Conforme os técnicos iam se debruçando sobre detalhes dos projetos, porém, os ramais foram sendo descartados. No fim, Kassab repassou R$ 1 bilhão para o governo estadual executar a Linha 15, e o governo federal usou recursos do Programa de Aceleração do Crescimento (PAC) para a Linha 17, por causa da sua importância para a Copa do Mundo.

Primeira proposta
A “solução” do monotrilho apresentada em 2009 parecia original, mas não foi a primeira. Em 1958, a empresa americana Monorail Inc., que tentava emplacar o modelo pelo mundo, chegou a levar o engenheiro -chefe do sistema de Transportes Urbanos de São Paulo à época para conhecer o sistema no estado do Texas.

O “vendedor” do projeto americano era um ex-coronel do Exército chamado Sidney Bingham, herói da II Guerra Mundial que havia sido diretor da Autoridade de Trânsito de Nova York. Naquele ano, ele apresentou à extinta Companhia Municipal de Transportes Coletivos (CMTC) de São Paulo o primeiro projeto de monotrilho do País. Os jornais registraram que uma milha (1,6 km) da linha custaria US$ 3 milhões.

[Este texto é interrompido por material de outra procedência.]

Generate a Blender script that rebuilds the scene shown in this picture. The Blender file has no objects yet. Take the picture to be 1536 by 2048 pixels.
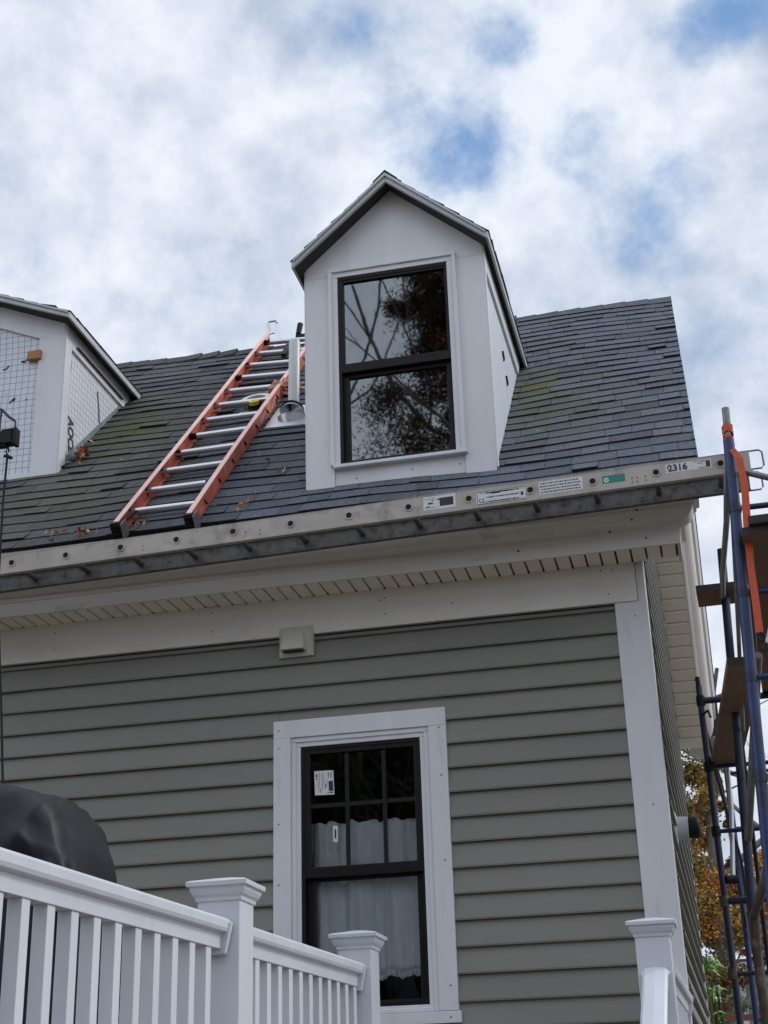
import bpy, math, random
from mathutils import Vector, Matrix, Euler, noise
random.seed(7)
S = bpy.context.scene
COL = S.collection
# ------------------------------------------------------------------ camera (z = 0 is eye height, ground is 1.6 m below)
CAM = Vector((0.2339, -7.2423, 0.0))
cam_d = bpy.data.cameras.new("camera"); cam = bpy.data.objects.new("camera", cam_d); COL.objects.link(cam)
cam_d.sensor_fit = 'HORIZONTAL'; cam_d.sensor_width = 36.0; cam_d.lens = 2880.36/1536*36; cam_d.clip_start = .05; cam_d.clip_end = 2000
yaw, pitch, roll = -0.217585, 0.403108, -0.031225
fw = Vector((math.sin(yaw)*math.cos(pitch), math.cos(yaw)*math.cos(pitch), math.sin(pitch)))
rt = Vector((math.cos(yaw), -math.sin(yaw), 0)); up = rt.cross(fw)
r2 = rt*math.cos(roll)+up*math.sin(roll); u2 = -rt*math.sin(roll)+up*math.cos(roll)
cam.matrix_world = Matrix(((r2.x, u2.x, -fw.x, CAM.x), (r2.y, u2.y, -fw.y, CAM.y), (r2.z, u2.z, -fw.z, CAM.z), (0, 0, 0, 1)))
S.camera = cam
S.view_settings.view_transform = 'Standard'; S.view_settings.look = 'None'; S.view_settings.gamma = 1
S.view_settings.exposure = 0.54
# ------------------------------------------------------------------ sky with broken cloud
SUN_EL, SUN_AZ = math.radians(40), math.radians(62)      # azimuth clockwise from +y
W = bpy.data.worlds.new("World"); S.world = W; W.use_nodes = True
nt = W.node_tree; N = nt.nodes; Lk = nt.links; N.clear()
out = N.new("ShaderNodeOutputWorld"); bg = N.new("ShaderNodeBackground"); bg.inputs[1].default_value = 0.1
sky = N.new("ShaderNodeTexSky"); sky.sky_type = 'NISHITA'; sky.sun_disc = False
sky.sun_elevation = SUN_EL; sky.sun_rotation = SUN_AZ; sky.altitude = 100; sky.air_density = 1.0; sky.dust_density = 1.2; sky.ozone_density = 2.0
tc = N.new("ShaderNodeTexCoord")
def vmath(op, a, b=None):
    n = N.new("ShaderNodeVectorMath"); n.operation = op
    if hasattr(a, 'links'): Lk.new(a, n.inputs[0])
    else: n.inputs[0].default_value = a
    if b is not None:
        if hasattr(b, 'links'): Lk.new(b, n.inputs[1])
        else: n.inputs[1].default_value = b
    return n.outputs['Value'] if op in ('DOT_PRODUCT', 'LENGTH') else n.outputs[0]
def wm(op, a, b=0.0, clamp=False):
    n = N.new("ShaderNodeMath"); n.operation = op; n.use_clamp = clamp
    for i, q in enumerate((a, b)):
        if hasattr(q, 'links'): Lk.new(q, n.inputs[i])
        else: n.inputs[i].default_value = q
    return n.outputs[0]
def wnoise(scale, detail, rough, off, dist=0.0, vec=None):
    v = vmath('ADD', vec if vec is not None else tc.outputs['Generated'], off)
    n = N.new("ShaderNodeTexNoise"); n.inputs['Scale'].default_value = scale; n.inputs['Detail'].default_value = detail
    n.inputs['Roughness'].default_value = rough; n.inputs['Distortion'].default_value = dist; Lk.new(v, n.inputs['Vector'])
    return n.outputs['Fac']
def wramp(x, a, b):
    n = N.new("ShaderNodeMapRange"); n.interpolation_type = 'SMOOTHSTEP'; Lk.new(x, n.inputs[0])
    n.inputs[1].default_value = a; n.inputs[2].default_value = b; return n.outputs[0]
n1 = wnoise(6.0, 10, .56, (3.1, 1.7, .4), .12)
n2 = wnoise(13.0, 12, .60, (7.2, 0, 2.0), .1)
cov = wm('ADD', wm('ADD', wm('MULTIPLY', n1, .50), wm('MULTIPLY', n2, .55)), .0)
# clear patches where the cloud cover is broken (directions in the sky)
patch = 0.0
for d, rad, amt in (((.052, .765, .642), .032, .26), ((.10, .750, .658), .040, .28), ((-.137, .782, .609), .045, .17), ((-.039, .80, .60), .035, .13), ((-.075, .755, .652), .030, .16),
                    ((-.195, .724, .662), .04, .06), ((-.003, .834, .551), .045, .15), ((-.105, .80, .585), .04, .14), ((.03, .81, .59), .03, .10), ((-.16, .745, .648), .04, .12)):
    dn = Vector(d).normalized()
    dis = vmath('LENGTH', vmath('SUBTRACT', tc.outputs['Generated'], tuple(dn)))
    g_ = wm('MULTIPLY', wm('SUBTRACT', 1.0, wramp(dis, 0.0, rad*1.6)), amt)
    patch = g_ if patch == 0.0 else wm('ADD', patch, g_)
cov = wm('SUBTRACT', cov, patch)
mask = wramp(cov, .22, .46)
shade = wm('ADD', wm('MULTIPLY', wnoise(7.0, 12, .58, (1.0, 5.0, 9.0), .1), .72), wm('MULTIPLY', wnoise(24.0, 12, .62, (2.0, 3.0, 5.0), .1), .30))
cr = N.new("ShaderNodeValToRGB"); Lk.new(shade, cr.inputs[0])
cr.color_ramp.elements[0].position = .36; cr.color_ramp.elements[0].color = (2.9, 3.5, 4.6, 1)
cr.color_ramp.elements[1].position = .60; cr.color_ramp.elements[1].color = (6.0, 6.35, 6.95, 1)
blue = N.new("ShaderNodeMix"); blue.data_type = 'RGBA'; blue.inputs[0].default_value = .7
Lk.new(sky.outputs[0], blue.inputs[6]); blue.inputs[7].default_value = (1.2, 2.5, 4.7, 1)
mx = N.new("ShaderNodeMix"); mx.data_type = 'RGBA'; Lk.new(mask, mx.inputs[0]); Lk.new(blue.outputs[2], mx.inputs[6]); Lk.new(cr.outputs[0], mx.inputs[7])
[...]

Naquela época, o sistema de ônibus de São Paulo era tão superlotado que cerca de 25% dos passageiros sequer pagavam passagem — havia tanta gente nos ônibus que as pessoas não conseguiam chegar às catracas. O projeto americano, contudo, nunca saiu do papel.

O primeiro sistema de monotrilho nas Américas seria inaugurado no ano seguinte, em 1959, no parque Disneyland, na Califórnia. Na época, já havia um sistema em Tóquio, no Japão, e outro na Alemanha, que operava desde 1901.